Friday, March 07, 2008

The Enterprise has barely begun its mission to investigate the mysteries of Farpoint Station when it confronts a barrier that looks like a steel mesh fence in space-- a “solid object” “or an incredibly powerful force field.”

The Enterprise stops, and in a flash of light a strange being appears, dressed as an Elizabethan ship’s captain, with armor and ruffles and a cocked hat with a feather: it is Q (“We call ourselves the Q, or thou mayst call me that…”)

Q tells Picard that “thy kind has infiltrated the galaxy too far already” and they are “directed to return to your own solar system. Go back whence thou came’st.”

When an ensign attempts to draw a phaser on Q, he blasts him with frigid air and essentially deep-freezes him. Picard shows Q the phaser (which today looks a lot like an Ipod) and says it was set on stun. “He would not have injured you.” Q replies slyly, “ Knowing humans as thou dus’t, Captain, would thou be captured helpless by them?”

In a minute or so, Q is going to figure out he’s misjudged the historical period this Enterprise is in, but the choice of the era defined by Q’s clothes may not have been arbitrary. At roughly the time of sea captains dressed in what Q was wearing, seafarers were exploring the globe, and conducting scientific and navigational research—but they were doing more than that. Sailing ships from various nations were competing for trade routes, and fighting each other. They were the representatives of not only nations but business compacts, and so they were seeking products and land in new places. They were often the first wave of military conquest.
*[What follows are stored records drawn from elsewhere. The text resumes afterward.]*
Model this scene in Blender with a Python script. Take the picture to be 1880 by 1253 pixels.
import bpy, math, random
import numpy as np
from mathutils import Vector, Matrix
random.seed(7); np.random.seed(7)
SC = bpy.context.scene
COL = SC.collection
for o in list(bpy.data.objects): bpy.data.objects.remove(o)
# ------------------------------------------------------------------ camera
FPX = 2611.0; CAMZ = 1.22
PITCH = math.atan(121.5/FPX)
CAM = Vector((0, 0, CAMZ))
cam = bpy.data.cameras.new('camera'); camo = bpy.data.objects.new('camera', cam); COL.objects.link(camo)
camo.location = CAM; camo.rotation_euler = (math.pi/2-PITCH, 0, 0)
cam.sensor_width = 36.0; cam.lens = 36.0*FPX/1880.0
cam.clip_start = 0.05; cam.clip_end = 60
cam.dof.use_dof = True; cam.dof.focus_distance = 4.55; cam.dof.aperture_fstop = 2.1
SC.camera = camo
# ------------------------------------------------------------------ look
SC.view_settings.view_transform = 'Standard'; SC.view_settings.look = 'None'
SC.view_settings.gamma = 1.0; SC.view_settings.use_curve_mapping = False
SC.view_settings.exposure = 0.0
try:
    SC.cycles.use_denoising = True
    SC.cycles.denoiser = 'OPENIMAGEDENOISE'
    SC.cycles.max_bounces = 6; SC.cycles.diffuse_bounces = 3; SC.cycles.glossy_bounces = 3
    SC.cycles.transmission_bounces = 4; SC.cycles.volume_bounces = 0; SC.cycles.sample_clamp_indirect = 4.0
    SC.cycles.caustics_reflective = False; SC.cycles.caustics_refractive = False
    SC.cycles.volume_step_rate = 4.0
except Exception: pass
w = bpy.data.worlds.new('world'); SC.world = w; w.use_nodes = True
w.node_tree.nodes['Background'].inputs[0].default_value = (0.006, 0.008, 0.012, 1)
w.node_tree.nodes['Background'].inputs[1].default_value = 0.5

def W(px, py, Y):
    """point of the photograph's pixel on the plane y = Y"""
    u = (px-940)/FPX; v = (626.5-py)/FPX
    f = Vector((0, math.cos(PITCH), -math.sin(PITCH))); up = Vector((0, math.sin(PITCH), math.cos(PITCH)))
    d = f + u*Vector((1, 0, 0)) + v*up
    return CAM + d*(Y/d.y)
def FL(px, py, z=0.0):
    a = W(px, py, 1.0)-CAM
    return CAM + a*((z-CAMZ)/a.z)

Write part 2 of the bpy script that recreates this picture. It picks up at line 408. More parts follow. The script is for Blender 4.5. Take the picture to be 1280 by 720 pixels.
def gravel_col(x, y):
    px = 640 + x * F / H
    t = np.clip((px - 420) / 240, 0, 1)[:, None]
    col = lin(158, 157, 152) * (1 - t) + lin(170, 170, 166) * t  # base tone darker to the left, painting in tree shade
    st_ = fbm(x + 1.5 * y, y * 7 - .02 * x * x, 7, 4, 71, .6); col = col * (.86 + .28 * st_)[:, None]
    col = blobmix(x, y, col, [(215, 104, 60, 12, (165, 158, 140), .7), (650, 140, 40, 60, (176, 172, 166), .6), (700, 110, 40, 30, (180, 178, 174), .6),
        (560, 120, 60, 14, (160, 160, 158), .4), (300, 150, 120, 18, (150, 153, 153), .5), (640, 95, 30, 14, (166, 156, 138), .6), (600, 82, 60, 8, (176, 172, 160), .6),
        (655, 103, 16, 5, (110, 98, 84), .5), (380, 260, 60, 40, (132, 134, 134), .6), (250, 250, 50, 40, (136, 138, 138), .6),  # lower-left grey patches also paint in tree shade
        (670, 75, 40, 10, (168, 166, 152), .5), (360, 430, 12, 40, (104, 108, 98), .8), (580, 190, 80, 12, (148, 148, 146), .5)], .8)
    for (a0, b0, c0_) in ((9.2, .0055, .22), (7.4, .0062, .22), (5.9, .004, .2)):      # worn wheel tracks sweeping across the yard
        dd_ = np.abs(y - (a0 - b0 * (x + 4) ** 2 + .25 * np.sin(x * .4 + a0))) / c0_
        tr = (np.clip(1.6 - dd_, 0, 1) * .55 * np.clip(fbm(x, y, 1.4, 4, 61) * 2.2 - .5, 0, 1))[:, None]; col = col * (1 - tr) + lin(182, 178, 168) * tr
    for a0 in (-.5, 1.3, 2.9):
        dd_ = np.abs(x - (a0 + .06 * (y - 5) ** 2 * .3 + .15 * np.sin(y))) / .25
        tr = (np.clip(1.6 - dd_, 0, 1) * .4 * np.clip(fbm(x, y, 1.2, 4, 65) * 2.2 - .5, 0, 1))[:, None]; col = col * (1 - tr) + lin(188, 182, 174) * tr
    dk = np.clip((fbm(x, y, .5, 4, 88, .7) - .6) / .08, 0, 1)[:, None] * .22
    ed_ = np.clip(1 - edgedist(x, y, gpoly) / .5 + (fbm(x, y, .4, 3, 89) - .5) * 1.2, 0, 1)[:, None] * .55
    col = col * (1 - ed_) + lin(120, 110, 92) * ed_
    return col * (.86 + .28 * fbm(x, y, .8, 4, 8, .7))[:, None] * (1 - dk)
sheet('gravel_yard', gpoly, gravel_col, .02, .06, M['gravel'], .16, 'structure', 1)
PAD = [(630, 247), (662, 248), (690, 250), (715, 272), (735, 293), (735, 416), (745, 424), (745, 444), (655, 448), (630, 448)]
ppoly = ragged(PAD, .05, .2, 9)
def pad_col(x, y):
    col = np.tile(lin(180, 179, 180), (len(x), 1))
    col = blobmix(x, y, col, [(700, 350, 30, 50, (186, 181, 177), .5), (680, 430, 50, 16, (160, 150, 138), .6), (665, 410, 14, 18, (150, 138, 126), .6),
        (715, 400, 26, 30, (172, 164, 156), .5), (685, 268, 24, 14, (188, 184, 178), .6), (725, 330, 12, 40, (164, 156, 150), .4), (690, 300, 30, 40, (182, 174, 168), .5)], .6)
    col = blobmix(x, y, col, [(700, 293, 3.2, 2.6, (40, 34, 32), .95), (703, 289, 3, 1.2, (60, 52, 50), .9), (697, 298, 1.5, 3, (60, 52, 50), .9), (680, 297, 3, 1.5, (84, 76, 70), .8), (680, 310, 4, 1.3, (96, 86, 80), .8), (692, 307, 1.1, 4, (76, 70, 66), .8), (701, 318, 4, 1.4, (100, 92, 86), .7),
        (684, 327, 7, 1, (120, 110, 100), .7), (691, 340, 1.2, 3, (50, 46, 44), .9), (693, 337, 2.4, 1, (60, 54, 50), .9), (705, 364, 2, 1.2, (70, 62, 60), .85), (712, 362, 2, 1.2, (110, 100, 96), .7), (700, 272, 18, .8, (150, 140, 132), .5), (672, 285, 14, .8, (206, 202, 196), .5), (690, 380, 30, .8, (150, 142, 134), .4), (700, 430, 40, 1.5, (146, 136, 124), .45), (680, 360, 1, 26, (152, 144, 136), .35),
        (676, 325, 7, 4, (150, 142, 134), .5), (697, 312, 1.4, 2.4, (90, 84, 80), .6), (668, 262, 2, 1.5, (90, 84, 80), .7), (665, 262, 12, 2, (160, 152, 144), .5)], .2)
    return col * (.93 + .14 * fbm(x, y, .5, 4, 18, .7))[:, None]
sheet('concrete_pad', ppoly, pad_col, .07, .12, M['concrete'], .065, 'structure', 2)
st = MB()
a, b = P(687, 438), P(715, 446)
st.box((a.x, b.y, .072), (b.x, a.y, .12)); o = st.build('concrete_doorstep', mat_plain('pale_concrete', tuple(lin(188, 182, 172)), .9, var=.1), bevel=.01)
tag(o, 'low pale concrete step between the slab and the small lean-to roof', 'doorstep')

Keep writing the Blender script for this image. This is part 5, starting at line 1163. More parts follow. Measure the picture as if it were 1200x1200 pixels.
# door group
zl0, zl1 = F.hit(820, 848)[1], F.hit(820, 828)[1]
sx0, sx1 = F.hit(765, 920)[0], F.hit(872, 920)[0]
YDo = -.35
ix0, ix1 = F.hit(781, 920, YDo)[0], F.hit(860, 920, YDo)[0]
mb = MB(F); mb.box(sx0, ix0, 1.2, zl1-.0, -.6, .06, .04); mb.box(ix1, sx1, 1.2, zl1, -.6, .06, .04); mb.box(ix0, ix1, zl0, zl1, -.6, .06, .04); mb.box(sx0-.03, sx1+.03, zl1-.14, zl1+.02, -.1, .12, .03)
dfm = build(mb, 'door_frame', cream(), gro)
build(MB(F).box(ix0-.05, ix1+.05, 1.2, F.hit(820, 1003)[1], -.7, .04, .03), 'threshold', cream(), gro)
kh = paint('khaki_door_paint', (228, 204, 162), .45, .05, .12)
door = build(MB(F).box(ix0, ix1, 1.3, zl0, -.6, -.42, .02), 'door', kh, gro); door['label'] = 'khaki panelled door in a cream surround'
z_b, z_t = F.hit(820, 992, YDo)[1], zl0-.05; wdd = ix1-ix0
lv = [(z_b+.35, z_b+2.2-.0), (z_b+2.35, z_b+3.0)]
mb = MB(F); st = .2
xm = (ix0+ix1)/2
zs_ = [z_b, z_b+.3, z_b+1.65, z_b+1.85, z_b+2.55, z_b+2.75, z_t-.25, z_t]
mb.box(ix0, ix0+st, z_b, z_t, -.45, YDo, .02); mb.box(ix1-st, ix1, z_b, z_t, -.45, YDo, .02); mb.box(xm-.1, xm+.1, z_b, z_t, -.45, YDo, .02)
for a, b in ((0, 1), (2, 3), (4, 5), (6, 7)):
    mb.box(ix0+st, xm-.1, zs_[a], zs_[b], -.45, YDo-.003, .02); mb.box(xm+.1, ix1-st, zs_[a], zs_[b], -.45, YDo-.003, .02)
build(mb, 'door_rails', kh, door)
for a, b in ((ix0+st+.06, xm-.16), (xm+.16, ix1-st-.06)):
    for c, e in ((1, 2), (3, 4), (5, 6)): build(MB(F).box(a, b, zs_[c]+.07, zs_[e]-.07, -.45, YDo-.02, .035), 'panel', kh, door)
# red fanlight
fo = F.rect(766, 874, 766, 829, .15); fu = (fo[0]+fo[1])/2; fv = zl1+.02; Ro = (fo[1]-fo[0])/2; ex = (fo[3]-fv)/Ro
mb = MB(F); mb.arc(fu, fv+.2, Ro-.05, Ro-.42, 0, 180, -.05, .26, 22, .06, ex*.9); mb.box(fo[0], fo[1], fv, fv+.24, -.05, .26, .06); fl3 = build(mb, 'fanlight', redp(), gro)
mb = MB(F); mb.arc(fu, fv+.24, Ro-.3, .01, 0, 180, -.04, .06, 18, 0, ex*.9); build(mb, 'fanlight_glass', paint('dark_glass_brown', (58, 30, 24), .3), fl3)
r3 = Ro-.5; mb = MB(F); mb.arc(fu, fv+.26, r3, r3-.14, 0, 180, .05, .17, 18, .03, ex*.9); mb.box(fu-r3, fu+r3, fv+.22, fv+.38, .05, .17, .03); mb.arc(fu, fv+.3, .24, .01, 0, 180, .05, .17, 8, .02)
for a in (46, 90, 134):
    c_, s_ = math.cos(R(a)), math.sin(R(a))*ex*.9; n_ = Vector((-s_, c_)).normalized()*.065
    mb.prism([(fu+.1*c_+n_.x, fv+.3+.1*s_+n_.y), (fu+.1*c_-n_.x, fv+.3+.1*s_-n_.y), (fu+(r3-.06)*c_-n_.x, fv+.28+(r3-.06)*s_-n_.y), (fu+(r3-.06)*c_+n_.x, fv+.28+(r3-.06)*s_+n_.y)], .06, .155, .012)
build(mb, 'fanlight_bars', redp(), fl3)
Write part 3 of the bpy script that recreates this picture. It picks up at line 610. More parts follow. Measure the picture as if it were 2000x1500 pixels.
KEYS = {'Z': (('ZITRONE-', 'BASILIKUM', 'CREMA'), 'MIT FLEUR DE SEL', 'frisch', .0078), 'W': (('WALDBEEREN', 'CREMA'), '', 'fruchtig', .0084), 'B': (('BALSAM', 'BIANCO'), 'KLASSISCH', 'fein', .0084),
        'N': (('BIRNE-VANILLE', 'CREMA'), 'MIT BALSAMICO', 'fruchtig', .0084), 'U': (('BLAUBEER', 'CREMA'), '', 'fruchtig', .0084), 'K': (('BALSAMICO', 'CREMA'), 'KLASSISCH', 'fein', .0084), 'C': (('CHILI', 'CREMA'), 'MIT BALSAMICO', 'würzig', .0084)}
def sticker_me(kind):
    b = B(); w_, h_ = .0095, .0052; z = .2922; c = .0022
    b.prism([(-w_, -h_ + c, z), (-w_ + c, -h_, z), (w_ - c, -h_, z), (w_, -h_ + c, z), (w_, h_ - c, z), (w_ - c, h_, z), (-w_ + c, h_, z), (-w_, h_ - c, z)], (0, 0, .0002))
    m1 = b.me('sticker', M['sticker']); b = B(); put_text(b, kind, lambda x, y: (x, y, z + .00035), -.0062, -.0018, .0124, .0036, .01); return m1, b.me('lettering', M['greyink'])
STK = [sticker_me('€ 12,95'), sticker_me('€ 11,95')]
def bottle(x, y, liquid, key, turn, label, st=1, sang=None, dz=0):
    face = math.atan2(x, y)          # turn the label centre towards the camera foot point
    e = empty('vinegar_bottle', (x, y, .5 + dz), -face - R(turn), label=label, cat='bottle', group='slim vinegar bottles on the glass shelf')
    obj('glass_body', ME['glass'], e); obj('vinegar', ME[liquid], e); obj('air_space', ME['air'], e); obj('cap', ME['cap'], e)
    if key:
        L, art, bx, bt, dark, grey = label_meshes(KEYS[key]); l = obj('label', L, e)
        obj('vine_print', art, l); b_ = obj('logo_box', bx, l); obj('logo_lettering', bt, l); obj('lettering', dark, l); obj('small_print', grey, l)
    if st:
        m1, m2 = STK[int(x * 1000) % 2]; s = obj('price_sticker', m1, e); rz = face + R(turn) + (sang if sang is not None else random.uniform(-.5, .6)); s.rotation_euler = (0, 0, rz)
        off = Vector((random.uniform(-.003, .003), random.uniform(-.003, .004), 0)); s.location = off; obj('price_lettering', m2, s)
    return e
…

For example, Christopher Columbus discovered the Americas, but he began the colonization of Native Americans immediately, and and took some as slaves back to Europe. The conquests of the Americas also began with missionaries attempting to convert Natives to Christian and European ways, though always as subservient. The conquest and colonization by European nations over the next several hundred years usually began with heavily armed ships, eventually carrying heavily armed soldiers. They sought the wealth of these lands, forcing native populations to mine precious metals and grow foodstuffs, and later to supply raw materials for the industrial revolution. They soon began shipping their captives elsewhere as slaves.

Entire continents were transformed by the European “explorers,” with transformations of the natural and cultural landscape, and human death tolls in the millions, as entire peoples were enslaved and exterminated. And this all began with the mariners, the ship captains and their scientists, those who Buckminster Fuller called the Great Pirates.

For centuries, these were the models of “explorers”—they were also invaders, conquerors, enslavers. These were the primary reason for the Prime Directive, which is less about "non-interference" than non-conquest, anti-empire.